### YOUR OBJECTIVE
Only the lines from the line containing "Build this scene" to the line containing "PI = math.pi", with both of those lines, are to be repeated exactly. Leave the images out.

### DATA TO USE
==*==

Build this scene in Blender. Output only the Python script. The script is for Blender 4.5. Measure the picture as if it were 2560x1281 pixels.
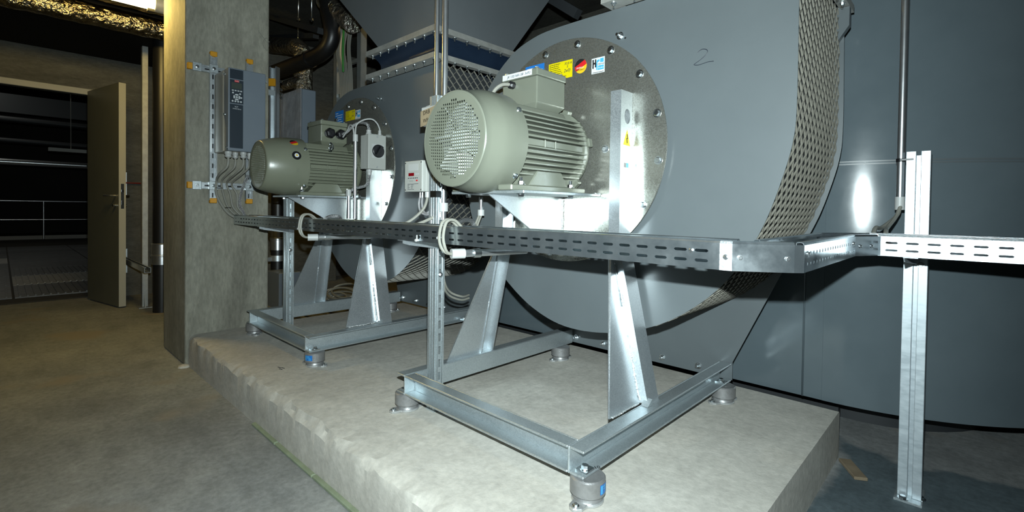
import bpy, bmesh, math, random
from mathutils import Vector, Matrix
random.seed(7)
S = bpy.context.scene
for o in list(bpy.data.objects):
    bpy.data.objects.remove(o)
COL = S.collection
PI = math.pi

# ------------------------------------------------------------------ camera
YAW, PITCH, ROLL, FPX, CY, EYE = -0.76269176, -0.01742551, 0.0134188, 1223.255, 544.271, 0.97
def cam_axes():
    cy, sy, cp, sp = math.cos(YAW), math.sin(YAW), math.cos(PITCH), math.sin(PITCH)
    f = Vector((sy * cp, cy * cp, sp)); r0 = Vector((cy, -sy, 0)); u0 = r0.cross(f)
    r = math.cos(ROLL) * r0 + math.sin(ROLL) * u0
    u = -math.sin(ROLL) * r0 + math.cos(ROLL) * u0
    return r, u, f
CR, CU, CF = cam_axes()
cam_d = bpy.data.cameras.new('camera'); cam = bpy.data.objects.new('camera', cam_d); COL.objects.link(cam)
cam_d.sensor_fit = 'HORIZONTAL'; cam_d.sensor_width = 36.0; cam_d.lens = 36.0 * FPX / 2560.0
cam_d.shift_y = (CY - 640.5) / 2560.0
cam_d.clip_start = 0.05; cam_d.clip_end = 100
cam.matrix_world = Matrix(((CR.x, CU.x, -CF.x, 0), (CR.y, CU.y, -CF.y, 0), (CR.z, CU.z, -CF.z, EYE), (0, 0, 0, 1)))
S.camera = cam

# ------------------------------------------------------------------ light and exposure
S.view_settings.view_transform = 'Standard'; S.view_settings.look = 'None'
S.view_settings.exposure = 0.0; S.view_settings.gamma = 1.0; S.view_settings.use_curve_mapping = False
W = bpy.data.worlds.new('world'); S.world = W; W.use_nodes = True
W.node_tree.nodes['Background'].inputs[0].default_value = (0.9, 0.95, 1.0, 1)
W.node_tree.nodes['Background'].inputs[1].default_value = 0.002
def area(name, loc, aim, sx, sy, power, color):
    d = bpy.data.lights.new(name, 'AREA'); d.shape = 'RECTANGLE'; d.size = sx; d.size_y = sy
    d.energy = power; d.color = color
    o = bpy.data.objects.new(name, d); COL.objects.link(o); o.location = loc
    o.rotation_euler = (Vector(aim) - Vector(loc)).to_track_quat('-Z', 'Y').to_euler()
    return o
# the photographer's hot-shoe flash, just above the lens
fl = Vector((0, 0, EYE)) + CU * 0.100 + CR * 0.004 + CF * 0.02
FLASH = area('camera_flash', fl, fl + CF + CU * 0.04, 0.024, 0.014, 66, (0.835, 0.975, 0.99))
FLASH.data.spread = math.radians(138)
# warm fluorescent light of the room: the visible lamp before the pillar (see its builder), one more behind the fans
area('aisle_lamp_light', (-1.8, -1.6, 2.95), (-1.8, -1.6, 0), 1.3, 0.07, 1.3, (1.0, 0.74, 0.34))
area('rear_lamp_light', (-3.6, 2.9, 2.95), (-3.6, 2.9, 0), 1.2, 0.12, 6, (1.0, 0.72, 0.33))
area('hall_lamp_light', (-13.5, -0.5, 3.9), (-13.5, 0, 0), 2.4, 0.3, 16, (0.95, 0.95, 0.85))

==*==

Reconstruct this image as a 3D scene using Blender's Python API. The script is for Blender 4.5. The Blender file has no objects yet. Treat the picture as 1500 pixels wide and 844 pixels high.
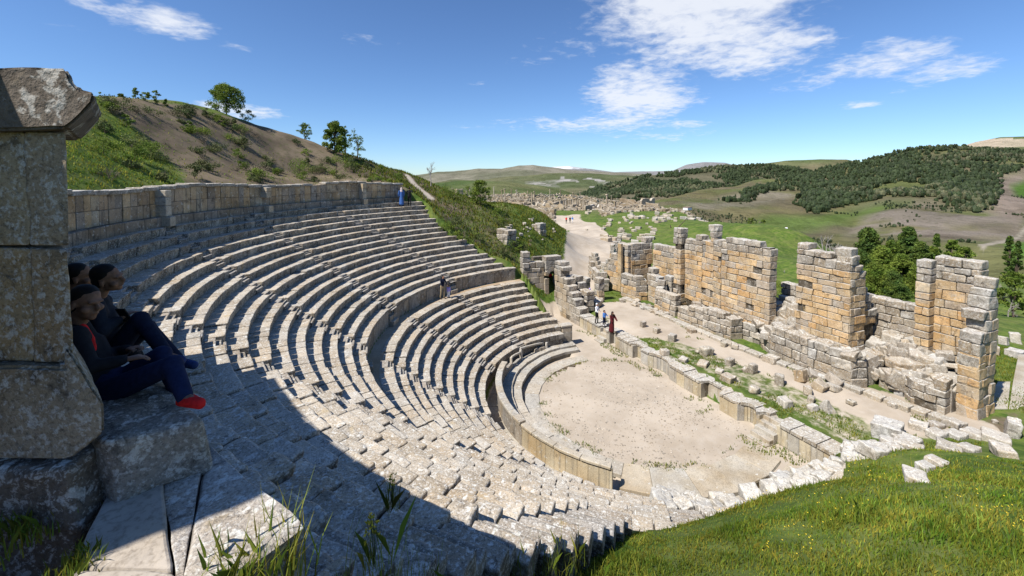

==*==

### THE SOLUTION
Build this scene in Blender. Output only the Python script. The script is for Blender 4.5. Measure the picture as if it were 2560x1281 pixels.
import bpy, bmesh, math, random
from mathutils import Vector, Matrix
random.seed(7)
S = bpy.context.scene
for o in list(bpy.data.objects):
    bpy.data.objects.remove(o)
COL = S.collection
PI = math.pi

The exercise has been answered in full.